Wednesday, October 1, 2014

03-08-11 C’mon, Baby! Let the Good times roll!

03-08-11
Blue Springs - Clio - Brundidge - Troy - Montgomery - Tuskegee - Auburn - Opelika
C’mon, Baby! Let the Good times roll!
Started the day just before 6am. The sun was rising. I began the day with some wild turkey. Actually about a half dozen of them. Walking around gobbling and greeting the day. There was a bit of moisture on the tent and car so it took me a little time to break camp as I wanted to give the tent fly and the tent itself a chance to dry in the sun. The sun was short lived. Cloud cover quickly wrestled the sun’s warm magnificence out of the sky. By the time I has showered and paid for my night’s stay it was the same sort of murky gloom I’d encountered when I arrived at Florala. I went west through Clio which was a old small town main street that had seen better days. Many of the shops at it’s main intersection were out of business and seemed like they had been for some time. There were some nicely kept neighborhoods on either side of the “Downtown” area, but the area needed some new life in the form of some downtown re-development to resurrect this town to prosperity.
Brundidge was a more affluent community. They had a Hardee’s off a main multilane highway and the speeds were allowed to be above 25 mph!
Troy had a university that broadcast NPR programming (“Elites!” I hear some tea bagger shill yell) and many fast food and other businesses along it’s path to Montgomery.
Montgomery I actually bypassed.
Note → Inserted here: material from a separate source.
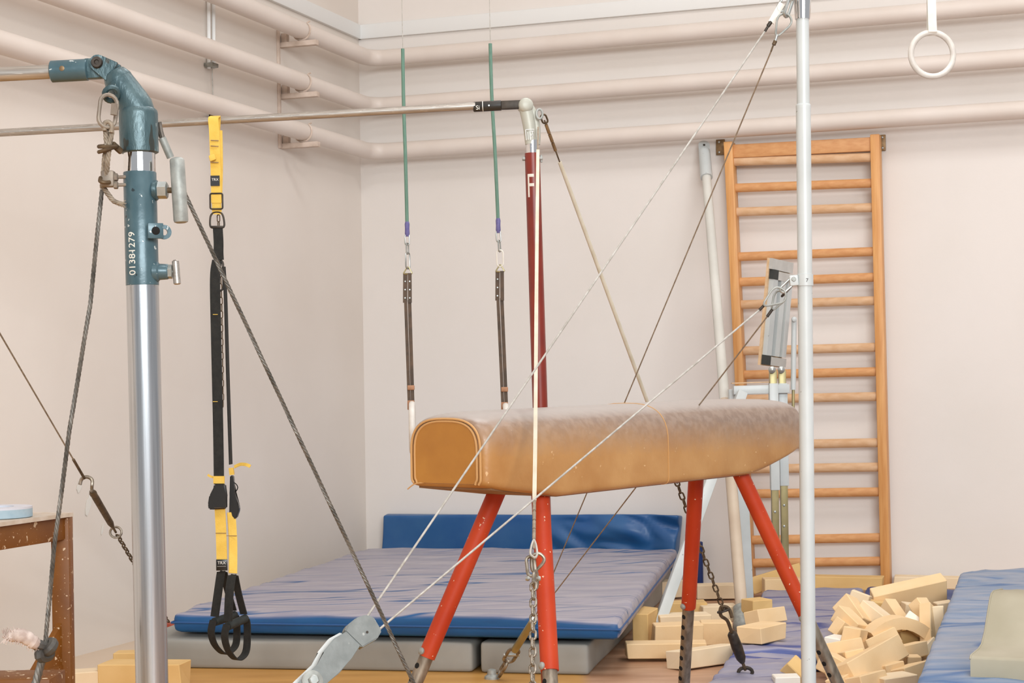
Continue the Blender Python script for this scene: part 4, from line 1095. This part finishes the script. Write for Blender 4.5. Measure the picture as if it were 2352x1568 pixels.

But I got a hint of it’s opulence even with the routing just before gaining the city proper. A true metropolis, even it’s outskirts seemed impressive. But then it’s another big city in a country full of them.
I wanted to get to Tuskegee to feel a since of pride about civil rights in the south. And Tuskegee had in in multiple ways. The town was a beautiful area and the visitors center run by the US Parks service was full of information and directions.. I saw the statue of George Washington Carver on the Campus of Tuskegee University and then went to his museum. He died at the relatively young age of 59, just a year older that I am now. But my, what he packed into his life. I became fascinated with his collection of 46 “Bulletins” he published. This is a link to find them at Tuskegee University Archives:
http://192.203.127.197/archive/handle/123456789/187/search
From there I went to the Tuskegee Airmen Museum at Moton Field northeast of the University. The Parks Service representative, Larry Patterson, was a font of knowledge, and I readily plumbed his depths of knowledge. He guided me to the various small details of the exhibit that might be missed but the passive eye.. I mentioned how effected I’d been upon learning that yesterday has been the 50th anniversary of the Selma March to Montgomery. He told me that he’s been there yesterday, in Selma to commemorate the occasion. And he knew all the details and people, places, dates and causes of that troubled time. We talked about how sadly, many of the events and madness of the past persist still today. How anyone can not see a living human regardless of skin hue or language inflection. He reminded me that the Irish were treated much the same - that a horse was considered worth more that An Irish man’s life, because it would cost more to replace the horse’s labor. And I thought about what the governor of Wisconsin is trying to pull off along with Governors in South Carolina, Texas and Nevada among other states.
Then three women who’d been following me around all day - actually we’d been just a step behind or ahead of each other at the Information Center - the Carver Museum (I stopped to take a picture of the Carver statue) and lastly the Airman’s Hanger. There delightful women from Grass Valley, California, Auburn, Alabama and ?, Georgia?
Anyway it was time to get a campsite, but I was wary or the rain thunderstorm forcasts. I got to Chewala State Park and found the Primitive sites even more primitive than my last night’s spot. (I have to say that with the exception of Meaher State park, I’ve been disappointed with the quality of the Alabama State Parks I’ve been to. The unevenness of expectation.) The developed spots were just a little better and certainly not 8-11 dollars (before they added tax!) I was worried about lightning, flooding, my car getting stuck in mud…so I looked into pricing a motel. I had to go to the next town but having looked up the cheapest prices on the internet I settled on Travel odge in Opelika. It came to a little over $40 with the taxes they add on, but I had a secure night to look forward to. And I forgot to mention Mischa. I didn’t ask if they took pets and they didn’t ask if I had one. We’ll be gone in the morning before anyone’s the wiser…I hope.
Oh, And It’s Fat Tuesday! Bon Temps Roulet!